* _SET TASK_
Copy all of the material exactly. Pictures are not to appear in the copy.

* _DATA EXCERPT_

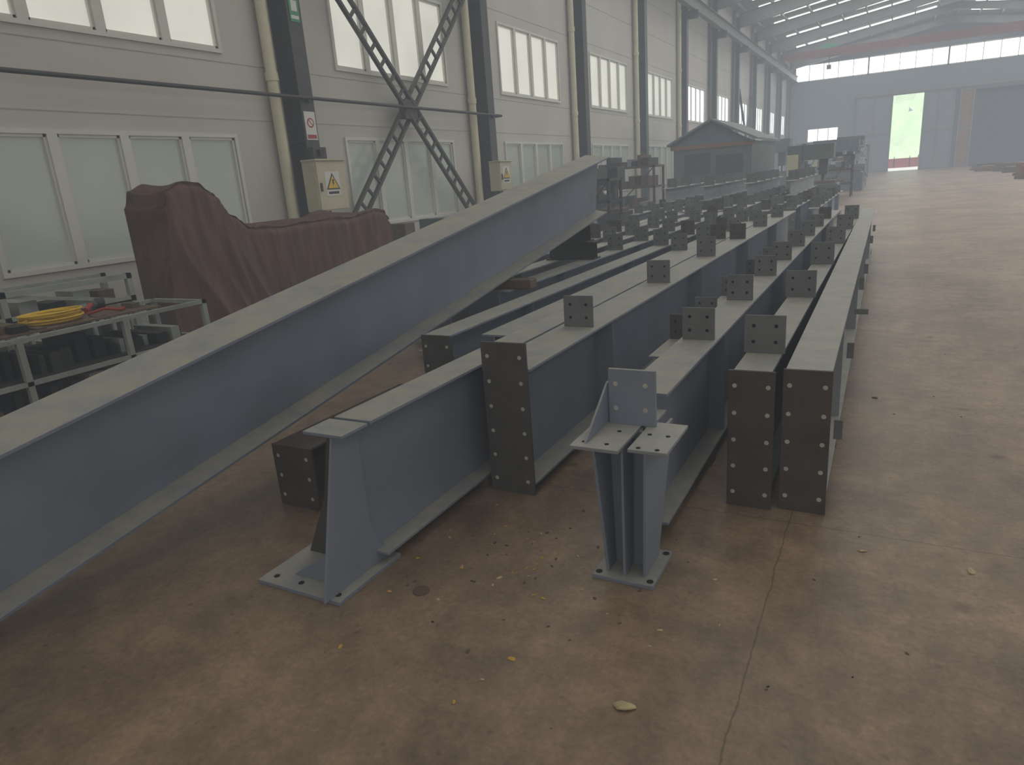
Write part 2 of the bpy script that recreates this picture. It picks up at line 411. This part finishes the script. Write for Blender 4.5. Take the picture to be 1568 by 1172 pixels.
# ---------------------------------------------------------------- steel beams
def disc(b,x,y,z,r,m,ax='y'):
    d=.0015
    if ax=='y': b.cyl((x,y-d,z),(x,y+d,z),r,m,10,smooth=False)
    elif ax=='x': b.cyl((x-d,y,z),(x+d,y,z),r,m,10,smooth=False)
    else: b.cyl((x,y,z-d),(x,y,z+d),r,m,10,smooth=False)
def ibeam(b,cx,y0,y1,z0,z1,w,m,tf=.014,tw=.01):
    b.box(cx-w/2,cx+w/2,y0,y1,z1-tf,z1,m); b.box(cx-w/2,cx+w/2,y0,y1,z0,z0+tf,m)
    b.box(cx-tw/2,cx+tw/2,y0,y1,z0+tf,z1-tf,m)
def lug(b,cx,y,z,w=.19,h=.19,lean=0,m=None):
    m=m or M_plate
    T=Matrix.Translation((cx,y,z))@Matrix.Rotation(lean,4,'X')
    old=b.M; b.M=old@T
    b.box(-w/2,w/2,-.005,.005,0,h,m)
    for sx in(-.27,.27):
        for sz in(.3,.72):
            for yy in(-.005,.005): disc(b,sx*w,yy,h*sz,.009,M_holed)
    b.M=old
def floor_beam(cx,y0,y1,z0,z1,w,lugs=(),m=None,end=None,lw=.19,stiff=True,yaw=0,lean=0,block=True,lugdx=0):
    b=MB(); m=m or M_steel
    b.M=Matrix.Translation((cx,y0,0))@Matrix.Rotation(yaw,4,'Z')
    L=y1-y0
    ibeam(b,0,.012,L,z0,z1,w,m)
    if end:
        ew,ez0,ez1,em,rows=end
        b.box(-ew/2,ew/2,0,.016,ez0,ez1,em)
        for i in range(rows):
            z=ez0+(ez1-ez0)*(i+.55)/(rows+.1)
            for sx in(-.36,.36): disc(b,sx*ew,0,z,.0105,M_hole)
    for y in lugs:
        lug(b,lugdx,y-y0,z1,lw,lw*random.uniform(.95,1.05),random.uniform(-.03,.03)+lean,random.choice([M_plate,M_plate,M_plate,M_platedk]))
    if stiff:
        y=1.2
        while y<L:
            b.box(-w/2+.008,w/2-.008,y,y+.008,z0+.014,z1-.014,m); y+=2.4
    if block and z0>.03:
        for y in(.9,L*.5,L-.9): b.box(-w/2,w/2,y-.05,y+.05,0,z0,M_wood)
    return b
b=floor_beam(-.262,3.09,13.5,.05,.665,.19,(),M_steel2,end=(.2,0.0,.675,M_platered,5),yaw=.006)
for y,z in((.45,.2),(1.55,.33),(3.4,.45),(5.0,.35),(7.4,.4),(9.6,.35)):
    b.box(.095,.135,y,y+.01,z,z+.1,M_plate)
b.box(.095,.19,2.5,2.512,.42,.46,M_plate)
b.done('steel_i_beam',.0015)
floor_beam(-.49,3.06,13.2,.05,.66,.165,[3.41,4.94,6.56,8.17,9.8,11.4],M_steel,end=(.2,0,.665,M_platered,5)).done('steel_i_beam',.0015)
floor_beam(-.85,2.62,13.3,.07,.67,.2,[3.59,4.75,5.84,6.8,7.9,9.0,10.2,11.5],M_steel,lw=.17).done('steel_i_beam',.0015)
floor_beam(-1.2,4.1,12.9,.05,.42,.18,[4.6,5.3,6.3,7.5,8.6],M_steel,lw=.17).done('steel_i_beam',.0015)
floor_beam(-1.62,2.83,13.6,.06,.67,.27,[3.79,5.47,7.15,8.83,10.5,12.2],M_steel,end=(.25,0,.8,M_platedk,6)).done('steel_i_beam',.0015)
floor_beam(-1.87,1.98,13.0,.06,.67,.19,[8.9,9.9,11.6],M_steel).done('steel_i_beam',.0015)
floor_beam(-2.12,3.6,13.3,.06,.64,.18,[8.0,9.2,10.4,11.9],M_steel).done('steel_i_beam',.0015)
floor_beam(-2.45,3.45,13.4,.06,.66,.2,[8.4,9.7,11.1,12.5],M_steel,end=(.22,0,.66,M_platedk,5)).done('steel_i_beam',.0015)
floor_beam(-2.60,2.3,3.4,.02,.34,.26,(),M_platered,end=(.27,0,.34,M_platered,3)).done('steel_i_beam',.0015)  # low dark beam added to stand for the shadow under the large beam
floor_beam(-2.86,5.0,14.2,.06,.67,.2,[7.9,8.9,10.2,11.8,13.1],M_steel).done('steel_i_beam',.0015)
floor_beam(-3.3,4.9,13.9,.06,.67,.2,[7.9,8.9,9.8,10.9,12.0,13.2],M_steel2).done('steel_i_beam',.0015)
floor_beam(-3.75,5.1,14.3,.06,.67,.2,[8.1,9.5,10.4,11.3,12.8],M_steel).done('steel_i_beam',.0015)
floor_beam(-4.2,5.6,14.5,.06,.62,.2,[8.8,9.7,10.6,12.2],M_steel2).done('steel_i_beam',.0015)

def hexa(b,c,m): b._add(c,[(0,3,2,1),(4,5,6,7),(0,1,5,4),(1,2,6,5),(2,3,7,6),(3,0,4,7)],m)
def stub(cx,y0,base,top,z1,ctx=None):
    b=MB(); bw,bd=base; tw,td=top; ct=cx if ctx is None else ctx
    b.box(cx-bw/2,cx+bw/2,y0,y0+bd,0.0,.018,M_steel)
    for sx in(-.42,.42):
        for sy in(.1,.9): disc(b,cx+sx*bw,y0+bd*sy,.018,.014,M_holed,'z')
    yb0,yb1=y0+.05,y0+bd-.05; yt0,yt1=y0+.0,y0+td
    for s in(-1,1):
        xb=cx+s*bw*.30; xt=ct+s*tw*.30
        hexa(b,[(xb-.006,yb0,.018),(xb+.006,yb0,.018),(xb+.006,yb1,.018),(xb-.006,yb1,.018),(xt-.006,yt0,z1),(xt+.006,yt0,z1),(xt+.006,yt1,z1),(xt-.006,yt1,z1)],M_steel)
    ym=(yb0+yb1)/2; ymt=(yt0+yt1)/2
    hexa(b,[(cx-bw*.3,ym-.005,.018),(cx+bw*.3,ym-.005,.018),(cx+bw*.3,ym+.005,.018),(cx-bw*.3,ym+.005,.018),(ct-tw*.3,ymt-.005,z1),(ct+tw*.3,ymt-.005,z1),(ct+tw*.3,ymt+.005,z1),(ct-tw*.3,ymt+.005,z1)],M_steel)
    hexa(b,[(cx-.005,y0+.03,.018),(cx+.005,y0+.03,.018),(cx+.005,ym-.005,.018),(cx-.005,ym-.005,.018),(ct-.005,yt0+.04,z1),(ct+.005,yt0+.04,z1),(ct+.005,ymt-.005,z1),(ct-.005,ymt-.005,z1)],M_steel)
    return b
b=stub(-.825,2.24,(.25,.28),(.34,.36),.58)
b.box(-.99,-.80,2.17,2.5,.58,.594,M_steel2); b.box(-.775,-.63,2.2,2.5,.58,.594,M_steel2)
for x in(-.95,-.86,-.74,-.67):
    for y in(2.22,2.36): disc(b,x,y,.594,.009,M_holed,'z')
b.box(-.93,-.74,2.44,2.456,.594,.82,M_steel)
for x in(-.9,-.78):
    for z in(.66,.76): disc(b,x,2.44,z,.01,M_hole)
hexa(b,[(-.945,2.2,.594),(-.935,2.2,.594),(-.935,2.6,.594),(-.945,2.6,.594),(-.945,2.45,.76),(-.935,2.45,.76),(-.935,2.6,.76),(-.945,2.6,.76)],M_steel)
b.box(-.93,-.75,2.456,2.62,.594,.606,M_steel)
b.done('column_base_stub',.0015)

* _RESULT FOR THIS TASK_
Write part 2 of the bpy script that recreates this picture. It picks up at line 411. This part finishes the script. Write for Blender 4.5. Take the picture to be 1568 by 1172 pixels.
# ---------------------------------------------------------------- steel beams
def disc(b,x,y,z,r,m,ax='y'):
    d=.0015
    if ax=='y': b.cyl((x,y-d,z),(x,y+d,z),r,m,10,smooth=False)
    elif ax=='x': b.cyl((x-d,y,z),(x+d,y,z),r,m,10,smooth=False)
    else: b.cyl((x,y,z-d),(x,y,z+d),r,m,10,smooth=False)
def ibeam(b,cx,y0,y1,z0,z1,w,m,tf=.014,tw=.01):
    b.box(cx-w/2,cx+w/2,y0,y1,z1-tf,z1,m); b.box(cx-w/2,cx+w/2,y0,y1,z0,z0+tf,m)
    b.box(cx-tw/2,cx+tw/2,y0,y1,z0+tf,z1-tf,m)
def lug(b,cx,y,z,w=.19,h=.19,lean=0,m=None):
    m=m or M_plate
    T=Matrix.Translation((cx,y,z))@Matrix.Rotation(lean,4,'X')
    old=b.M; b.M=old@T
    b.box(-w/2,w/2,-.005,.005,0,h,m)
    for sx in(-.27,.27):
        for sz in(.3,.72):
            for yy in(-.005,.005): disc(b,sx*w,yy,h*sz,.009,M_holed)
    b.M=old
def floor_beam(cx,y0,y1,z0,z1,w,lugs=(),m=None,end=None,lw=.19,stiff=True,yaw=0,lean=0,block=True,lugdx=0):
    b=MB(); m=m or M_steel
    b.M=Matrix.Translation((cx,y0,0))@Matrix.Rotation(yaw,4,'Z')
    L=y1-y0
    ibeam(b,0,.012,L,z0,z1,w,m)
    if end:
        ew,ez0,ez1,em,rows=end
        b.box(-ew/2,ew/2,0,.016,ez0,ez1,em)
        for i in range(rows):
            z=ez0+(ez1-ez0)*(i+.55)/(rows+.1)
            for sx in(-.36,.36): disc(b,sx*ew,0,z,.0105,M_hole)
    for y in lugs:
        lug(b,lugdx,y-y0,z1,lw,lw*random.uniform(.95,1.05),random.uniform(-.03,.03)+lean,random.choice([M_plate,M_plate,M_plate,M_platedk]))
    if stiff:
        y=1.2
        while y<L:
            b.box(-w/2+.008,w/2-.008,y,y+.008,z0+.014,z1-.014,m); y+=2.4
    if block and z0>.03:
        for y in(.9,L*.5,L-.9): b.box(-w/2,w/2,y-.05,y+.05,0,z0,M_wood)
    return b
b=floor_beam(-.262,3.09,13.5,.05,.665,.19,(),M_steel2,end=(.2,0.0,.675,M_platered,5),yaw=.006)
for y,z in((.45,.2),(1.55,.33),(3.4,.45),(5.0,.35),(7.4,.4),(9.6,.35)):
    b.box(.095,.135,y,y+.01,z,z+.1,M_plate)
b.box(.095,.19,2.5,2.512,.42,.46,M_plate)
b.done('steel_i_beam',.0015)
floor_beam(-.49,3.06,13.2,.05,.66,.165,[3.41,4.94,6.56,8.17,9.8,11.4],M_steel,end=(.2,0,.665,M_platered,5)).done('steel_i_beam',.0015)
floor_beam(-.85,2.62,13.3,.07,.67,.2,[3.59,4.75,5.84,6.8,7.9,9.0,10.2,11.5],M_steel,lw=.17).done('steel_i_beam',.0015)
floor_beam(-1.2,4.1,12.9,.05,.42,.18,[4.6,5.3,6.3,7.5,8.6],M_steel,lw=.17).done('steel_i_beam',.0015)
floor_beam(-1.62,2.83,13.6,.06,.67,.27,[3.79,5.47,7.15,8.83,10.5,12.2],M_steel,end=(.25,0,.8,M_platedk,6)).done('steel_i_beam',.0015)
floor_beam(-1.87,1.98,13.0,.06,.67,.19,[8.9,9.9,11.6],M_steel).done('steel_i_beam',.0015)
floor_beam(-2.12,3.6,13.3,.06,.64,.18,[8.0,9.2,10.4,11.9],M_steel).done('steel_i_beam',.0015)
floor_beam(-2.45,3.45,13.4,.06,.66,.2,[8.4,9.7,11.1,12.5],M_steel,end=(.22,0,.66,M_platedk,5)).done('steel_i_beam',.0015)
floor_beam(-2.60,2.3,3.4,.02,.34,.26,(),M_platered,end=(.27,0,.34,M_platered,3)).done('steel_i_beam',.0015)  # low dark beam added to stand for the shadow under the large beam
floor_beam(-2.86,5.0,14.2,.06,.67,.2,[7.9,8.9,10.2,11.8,13.1],M_steel).done('steel_i_beam',.0015)
floor_beam(-3.3,4.9,13.9,.06,.67,.2,[7.9,8.9,9.8,10.9,12.0,13.2],M_steel2).done('steel_i_beam',.0015)
floor_beam(-3.75,5.1,14.3,.06,.67,.2,[8.1,9.5,10.4,11.3,12.8],M_steel).done('steel_i_beam',.0015)
floor_beam(-4.2,5.6,14.5,.06,.62,.2,[8.8,9.7,10.6,12.2],M_steel2).done('steel_i_beam',.0015)

def hexa(b,c,m): b._add(c,[(0,3,2,1),(4,5,6,7),(0,1,5,4),(1,2,6,5),(2,3,7,6),(3,0,4,7)],m)
def stub(cx,y0,base,top,z1,ctx=None):
    b=MB(); bw,bd=base; tw,td=top; ct=cx if ctx is None else ctx
    b.box(cx-bw/2,cx+bw/2,y0,y0+bd,0.0,.018,M_steel)
    for sx in(-.42,.42):
        for sy in(.1,.9): disc(b,cx+sx*bw,y0+bd*sy,.018,.014,M_holed,'z')
    yb0,yb1=y0+.05,y0+bd-.05; yt0,yt1=y0+.0,y0+td
    for s in(-1,1):
        xb=cx+s*bw*.30; xt=ct+s*tw*.30
        hexa(b,[(xb-.006,yb0,.018),(xb+.006,yb0,.018),(xb+.006,yb1,.018),(xb-.006,yb1,.018),(xt-.006,yt0,z1),(xt+.006,yt0,z1),(xt+.006,yt1,z1),(xt-.006,yt1,z1)],M_steel)
    ym=(yb0+yb1)/2; ymt=(yt0+yt1)/2
    hexa(b,[(cx-bw*.3,ym-.005,.018),(cx+bw*.3,ym-.005,.018),(cx+bw*.3,ym+.005,.018),(cx-bw*.3,ym+.005,.018),(ct-tw*.3,ymt-.005,z1),(ct+tw*.3,ymt-.005,z1),(ct+tw*.3,ymt+.005,z1),(ct-tw*.3,ymt+.005,z1)],M_steel)
    hexa(b,[(cx-.005,y0+.03,.018),(cx+.005,y0+.03,.018),(cx+.005,ym-.005,.018),(cx-.005,ym-.005,.018),(ct-.005,yt0+.04,z1),(ct+.005,yt0+.04,z1),(ct+.005,ymt-.005,z1),(ct-.005,ymt-.005,z1)],M_steel)
    return b
b=stub(-.825,2.24,(.25,.28),(.34,.36),.58)
b.box(-.99,-.80,2.17,2.5,.58,.594,M_steel2); b.box(-.775,-.63,2.2,2.5,.58,.594,M_steel2)
for x in(-.95,-.86,-.74,-.67):
    for y in(2.22,2.36): disc(b,x,y,.594,.009,M_holed,'z')
b.box(-.93,-.74,2.44,2.456,.594,.82,M_steel)
for x in(-.9,-.78):
    for z in(.66,.76): disc(b,x,2.44,z,.01,M_hole)
hexa(b,[(-.945,2.2,.594),(-.935,2.2,.594),(-.935,2.6,.594),(-.945,2.6,.594),(-.945,2.45,.76),(-.935,2.45,.76),(-.935,2.6,.76),(-.945,2.6,.76)],M_steel)
b.box(-.93,-.75,2.456,2.62,.594,.606,M_steel)
b.done('column_base_stub',.0015)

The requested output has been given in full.